Thought for the Week

Posted October 20, 2012

In the liturgy our love for one another is merged with the love that Jesus has for the Father.  We are taken up into the mystery of the Blessed Trinity.  We become, in Pope Benedict’s phrase, a “parable of communion”.  The reality of God’s communion with his beloved Son is dramatically expressed in our own worship: in our prayers, in our music, in our gestures of reverence and service; in our consecration of bread and wine in the sacrifice of Jesus; in our wanting to forgive and to be forgiven; in the effort we put into helping and inspiring each other: even in the material contributions we make to the church and the worthy celebration of the liturgy.  Our liturgy is the Trinity of divine Persons present and active among us.

Thought for the Week

Posted October 17, 2012

“The kingdom of God is righteousness, peace and joy in the Holy Spirit”, St Paul says.  He then adds:  ‘The person who serves Christ in this way is pleasing to God and judged authentic by human beings.”  Pleasing to God and judged authentic by human beings!  Be like that, and people will sense and feel that the Kingdom of God is close to them: for it is in your person.
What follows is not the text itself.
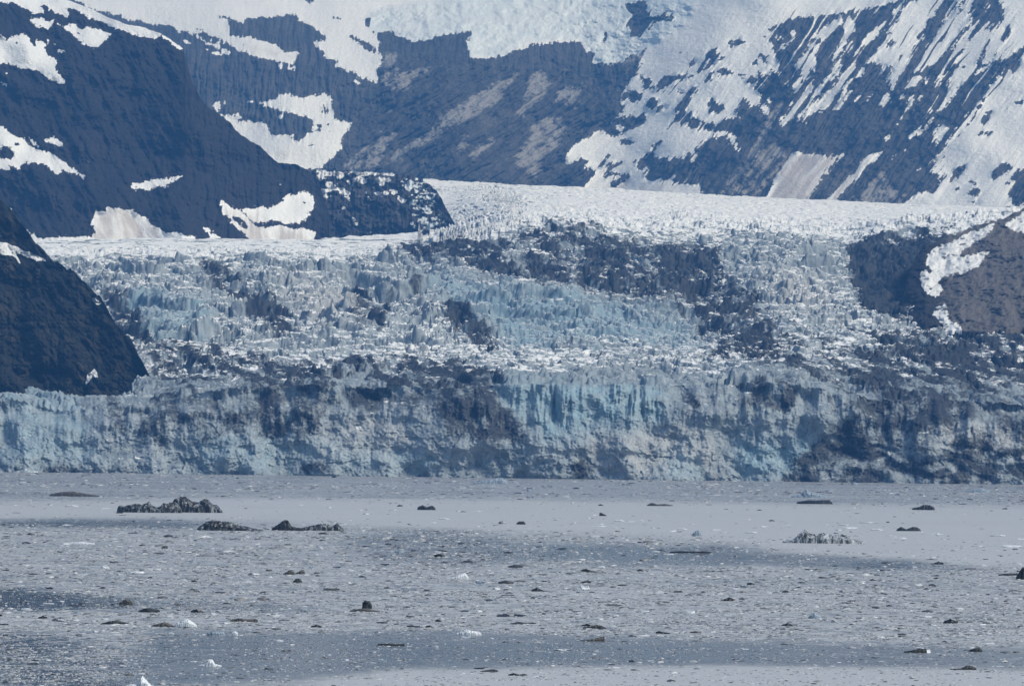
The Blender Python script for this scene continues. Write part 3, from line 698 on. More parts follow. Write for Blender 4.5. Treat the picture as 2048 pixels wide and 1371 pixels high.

To proclaim the message of Jesus, we have to become that message before any words are spoken.

Thought for the Week

Posted October 15, 2012

Increasingly, in a secular world, faith is seen as the eccentricity of a minority. Tony Blair said that he was reluctant to speak of faith in case people thought him nutty. And many Christians nowadays, especially the young, feel uneasy about their faith, or have doubts about it, or even abandon it, because it seems to put them out of step with the rest of humanity. I say: If you find it difficult to believe, then try hoping instead: and you will find faith as well. Hope is faith turned to the future and set ablaze with love. There is nothing nutty or alien about hope. Hope wells up from the deepest springs of your humanity: it is how you were made. You were made with a capacity for utter fulfilment and with an endless longing for it. Faith, as the ‘substance of things hoped for’, is the beginning of this fulfilment. The Year of Faith is about rediscovering the relevance of faith to being human now and in the ultimate future.